Recently, RBI Deputy Governor H R Khan denied plans to raise the debt limit for foreign investors. Following these limits being tweaked in July, foreign investors are allowed to invest up to $30 billion in government securities. While the ceiling for FIIs, qualified foreign investors and foreign portfolio investors is $25 billion, that for long-term investors such as sovereign wealth funds and multilateral agencies is $5 billion.
“While institutions can invest directly in the Indian market, it is also true while investing, financial institutions have a home country bias. For instance, they prefer being able to buy the same security in a Euroclear format. There is much comfort when the payment and settlement happens in foreign a currency, in their market,” said Samir Gupta, partner, EY.
He, however, didn’t agree Euroclear was a step towards full capital account convertibility, saying this was a whole different ball game, as it gave greater flexibility to Indian companies, too, to raise money abroad. “Our markets are not that deep yet; if a lot of money leaves India, it puts pressure on the currency.”
If the finance ministry and RBI stick to their guns, the central bank might have the last laugh, thanks to the Foreign Exchange Management Act, according to which the final decision in matters of capital account rests with RBI. The Act mandates the central bank to specify, in consultation with the central government, regulations relating to capital account transactions — capital investment flowing in and out of the country.

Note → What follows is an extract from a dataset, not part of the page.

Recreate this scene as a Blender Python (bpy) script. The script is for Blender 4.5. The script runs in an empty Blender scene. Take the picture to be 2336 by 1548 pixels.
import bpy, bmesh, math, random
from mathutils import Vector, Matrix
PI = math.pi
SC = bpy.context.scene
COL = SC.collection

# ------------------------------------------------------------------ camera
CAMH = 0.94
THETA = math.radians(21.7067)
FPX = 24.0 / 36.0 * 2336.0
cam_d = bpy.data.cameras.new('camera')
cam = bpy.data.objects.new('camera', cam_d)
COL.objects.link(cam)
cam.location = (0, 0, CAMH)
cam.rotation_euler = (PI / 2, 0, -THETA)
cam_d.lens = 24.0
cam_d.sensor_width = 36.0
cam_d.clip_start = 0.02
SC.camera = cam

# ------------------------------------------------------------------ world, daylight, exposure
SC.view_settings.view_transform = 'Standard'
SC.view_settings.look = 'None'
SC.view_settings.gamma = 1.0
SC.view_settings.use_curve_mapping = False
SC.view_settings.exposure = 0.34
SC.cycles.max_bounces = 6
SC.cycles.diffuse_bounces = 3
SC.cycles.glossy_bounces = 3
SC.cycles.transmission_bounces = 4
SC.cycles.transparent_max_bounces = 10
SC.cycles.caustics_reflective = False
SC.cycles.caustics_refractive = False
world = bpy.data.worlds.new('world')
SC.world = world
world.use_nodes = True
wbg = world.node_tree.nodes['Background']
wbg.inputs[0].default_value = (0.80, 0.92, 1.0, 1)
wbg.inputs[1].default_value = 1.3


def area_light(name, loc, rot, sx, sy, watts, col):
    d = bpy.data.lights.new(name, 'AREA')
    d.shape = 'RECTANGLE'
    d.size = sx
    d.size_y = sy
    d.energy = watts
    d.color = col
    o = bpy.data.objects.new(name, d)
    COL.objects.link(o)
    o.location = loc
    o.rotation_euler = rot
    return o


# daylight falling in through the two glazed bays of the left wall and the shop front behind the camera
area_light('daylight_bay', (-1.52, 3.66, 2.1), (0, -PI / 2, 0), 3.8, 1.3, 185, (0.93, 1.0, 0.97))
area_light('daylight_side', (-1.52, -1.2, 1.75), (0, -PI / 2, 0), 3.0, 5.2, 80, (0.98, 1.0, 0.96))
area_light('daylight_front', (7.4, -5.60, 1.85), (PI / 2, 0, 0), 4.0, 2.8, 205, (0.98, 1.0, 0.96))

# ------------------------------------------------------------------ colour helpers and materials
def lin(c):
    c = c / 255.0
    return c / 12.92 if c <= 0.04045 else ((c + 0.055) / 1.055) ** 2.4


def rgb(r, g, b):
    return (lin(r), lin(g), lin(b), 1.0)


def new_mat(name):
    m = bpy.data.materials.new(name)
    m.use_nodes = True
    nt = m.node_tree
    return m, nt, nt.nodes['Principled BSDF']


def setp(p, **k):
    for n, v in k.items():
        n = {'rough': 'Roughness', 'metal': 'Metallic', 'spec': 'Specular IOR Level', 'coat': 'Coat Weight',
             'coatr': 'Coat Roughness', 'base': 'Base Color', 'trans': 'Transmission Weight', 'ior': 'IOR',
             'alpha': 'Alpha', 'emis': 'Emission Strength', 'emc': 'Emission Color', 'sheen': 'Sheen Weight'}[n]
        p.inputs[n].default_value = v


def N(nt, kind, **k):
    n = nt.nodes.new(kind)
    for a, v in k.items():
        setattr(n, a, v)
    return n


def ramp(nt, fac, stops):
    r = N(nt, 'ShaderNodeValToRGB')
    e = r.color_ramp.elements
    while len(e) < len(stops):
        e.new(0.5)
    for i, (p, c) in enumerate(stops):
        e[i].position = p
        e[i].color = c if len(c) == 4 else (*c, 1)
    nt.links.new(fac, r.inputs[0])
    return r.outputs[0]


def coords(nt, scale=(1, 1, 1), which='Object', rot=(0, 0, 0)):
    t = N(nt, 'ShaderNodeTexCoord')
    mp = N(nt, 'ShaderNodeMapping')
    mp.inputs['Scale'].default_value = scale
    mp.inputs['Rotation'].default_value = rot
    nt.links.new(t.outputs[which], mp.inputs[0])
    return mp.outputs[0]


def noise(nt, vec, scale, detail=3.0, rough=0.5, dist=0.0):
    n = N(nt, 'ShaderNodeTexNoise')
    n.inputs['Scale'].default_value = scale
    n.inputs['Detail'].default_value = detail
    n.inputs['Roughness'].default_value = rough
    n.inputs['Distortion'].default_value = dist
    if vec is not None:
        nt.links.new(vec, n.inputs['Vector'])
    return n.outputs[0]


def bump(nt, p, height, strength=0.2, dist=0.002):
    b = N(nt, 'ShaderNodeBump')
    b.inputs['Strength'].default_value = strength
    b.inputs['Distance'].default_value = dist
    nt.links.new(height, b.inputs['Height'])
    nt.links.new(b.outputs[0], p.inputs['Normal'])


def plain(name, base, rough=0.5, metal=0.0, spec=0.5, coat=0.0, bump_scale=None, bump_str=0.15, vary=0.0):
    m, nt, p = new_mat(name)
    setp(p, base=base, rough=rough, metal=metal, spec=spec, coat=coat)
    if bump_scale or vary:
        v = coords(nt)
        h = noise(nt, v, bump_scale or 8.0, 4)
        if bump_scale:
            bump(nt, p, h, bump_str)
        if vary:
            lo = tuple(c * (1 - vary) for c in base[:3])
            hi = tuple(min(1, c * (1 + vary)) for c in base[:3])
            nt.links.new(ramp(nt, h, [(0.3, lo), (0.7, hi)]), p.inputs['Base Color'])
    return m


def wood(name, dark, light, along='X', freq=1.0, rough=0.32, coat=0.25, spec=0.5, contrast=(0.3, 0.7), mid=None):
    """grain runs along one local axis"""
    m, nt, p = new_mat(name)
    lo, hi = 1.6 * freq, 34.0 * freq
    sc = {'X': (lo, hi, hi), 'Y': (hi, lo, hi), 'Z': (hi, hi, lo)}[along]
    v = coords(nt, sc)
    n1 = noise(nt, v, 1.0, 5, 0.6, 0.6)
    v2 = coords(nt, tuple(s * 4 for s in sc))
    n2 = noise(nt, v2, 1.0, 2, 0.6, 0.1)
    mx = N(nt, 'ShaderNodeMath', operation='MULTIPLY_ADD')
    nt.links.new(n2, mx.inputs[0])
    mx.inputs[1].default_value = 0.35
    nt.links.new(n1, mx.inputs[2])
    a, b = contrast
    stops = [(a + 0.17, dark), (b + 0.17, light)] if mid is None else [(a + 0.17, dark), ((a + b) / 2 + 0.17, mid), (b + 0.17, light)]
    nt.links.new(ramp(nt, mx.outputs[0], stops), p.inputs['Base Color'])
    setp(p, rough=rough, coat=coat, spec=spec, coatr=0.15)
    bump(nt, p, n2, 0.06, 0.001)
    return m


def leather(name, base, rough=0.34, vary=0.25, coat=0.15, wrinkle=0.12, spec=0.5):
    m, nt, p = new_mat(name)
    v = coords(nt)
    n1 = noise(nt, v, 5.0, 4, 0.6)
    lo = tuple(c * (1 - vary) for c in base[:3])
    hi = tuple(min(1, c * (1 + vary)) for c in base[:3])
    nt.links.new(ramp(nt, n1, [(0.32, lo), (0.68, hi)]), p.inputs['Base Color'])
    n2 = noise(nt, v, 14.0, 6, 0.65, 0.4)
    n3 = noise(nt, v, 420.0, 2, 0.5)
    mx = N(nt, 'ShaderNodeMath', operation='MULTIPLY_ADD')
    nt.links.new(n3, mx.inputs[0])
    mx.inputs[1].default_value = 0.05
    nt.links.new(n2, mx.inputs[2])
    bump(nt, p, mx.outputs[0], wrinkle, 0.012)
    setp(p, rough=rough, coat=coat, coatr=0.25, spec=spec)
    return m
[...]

In case of the current account — the difference between the country’s savings and investment —, the government takes decisions, in consultation with RBI.
Officials said to begin with, shares wouldn’t be settled on the Euroclear platform, as the government wouldn’t know the identities of investors.
“In debt, we don’t need to know who is investing,” said an official.
Euroclear verifies information supplied by brokers in transactions. While its assets are valued at euro 25.2 trillion, the overall value of securities transactions settled is about euro 570 trillion a year.